Friday, October 23, 2009

Off trail

When the sun first comes out after days of rain it always takes on a fairy godmother attitude and sprinkles star dust on everything making colors brighter. Last Monday was like that, with the added urgency of warmth after a sudden chill.

Over the weekend I had read the roving runner's post on Prospect Park and was inspired to get off trail in the park.

Though I usually stick to the main roads, instead of running on them I prefer to run on the ribbon of pounded grass, sand, or gravel next to it. It's kinder on the joints and avoiding tree roots and puddles adds excitement. But there are plenty of areas on the loops that don't have that extra shoulder and I'm back to running on asphalt.

Going off trail appealed to me, but I had never dared to. I was afraid. A twisted ankle, and I'd be stuck in the wilds of Prospect Park, unable to get back to civilization. I was also scared there might be evil men lurking, waiting for poor defenseless runners, ready to pounce on them.

But if the roving runner could do it, so could I. So last Monday I decided to leave my fears at home, run to the park, follow the loop down to the lake and get off the trail from there while trying to reach Grand Army Plaza.

The weather was perfect for a run: cold enough to need gloves, with no wind and plenty of sun. After a few days of not biking to work because of the rain, my body felt well rested and craved exertion. My ankles felt strong and my knees were not complaining.
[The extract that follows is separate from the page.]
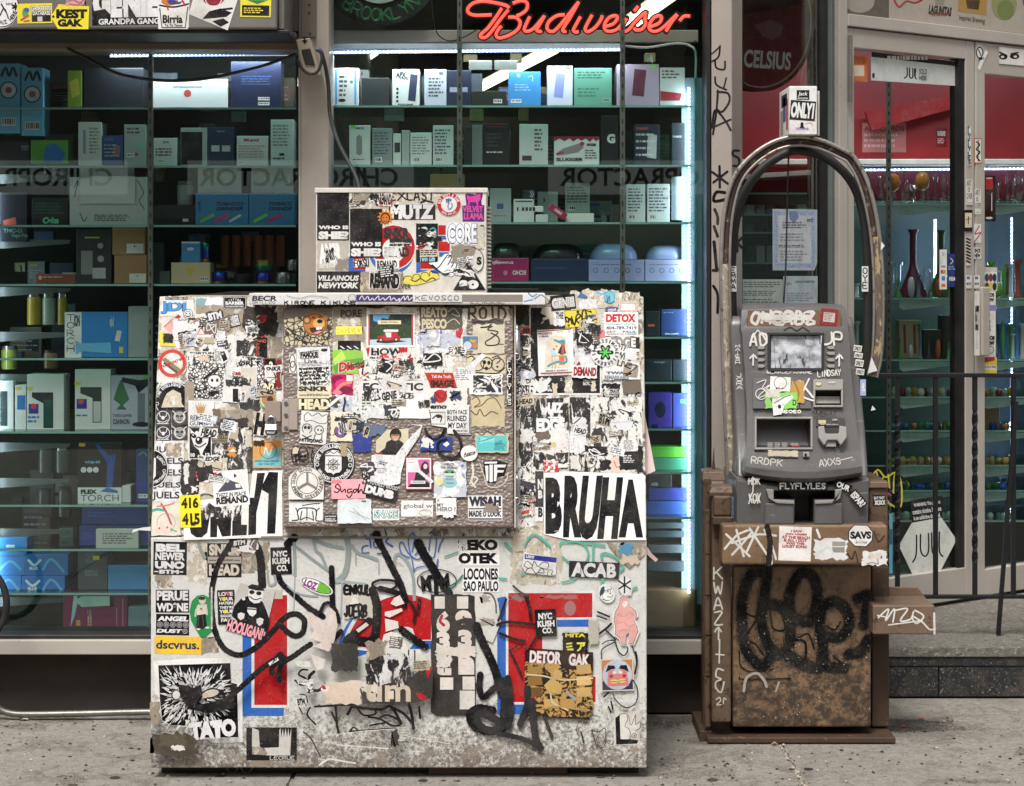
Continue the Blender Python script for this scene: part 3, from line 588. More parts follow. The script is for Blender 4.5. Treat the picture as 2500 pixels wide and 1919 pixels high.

The run might have been somewhere between 5-6 miles, but I couldn't tell. The park does something weird once you get off the main paths. The time/space continuum breaks and expands - making the lake larger, the hills higher, and the forest was actually somewhere in the Catskills. The stillness around me so complete I had to turn off my music and listen. All there was: my breathing and my footsteps. I really could not hear anything else, even when I stopped.

When came out of the woods I was back in Prospect Park, running across the meadow, ready to get back on the loop and run towards the 15th Street exit.

The only dangerous moment was once I left the park. As I ran across the intersection towards the Pavillion, I caught a cute bicyclist's attention as he passed me. He looked back to continue staring at me and forgot to turn his head back to see where he was going. I smiled at him as he veered around the corner and he almost crashed into the curb. Almost.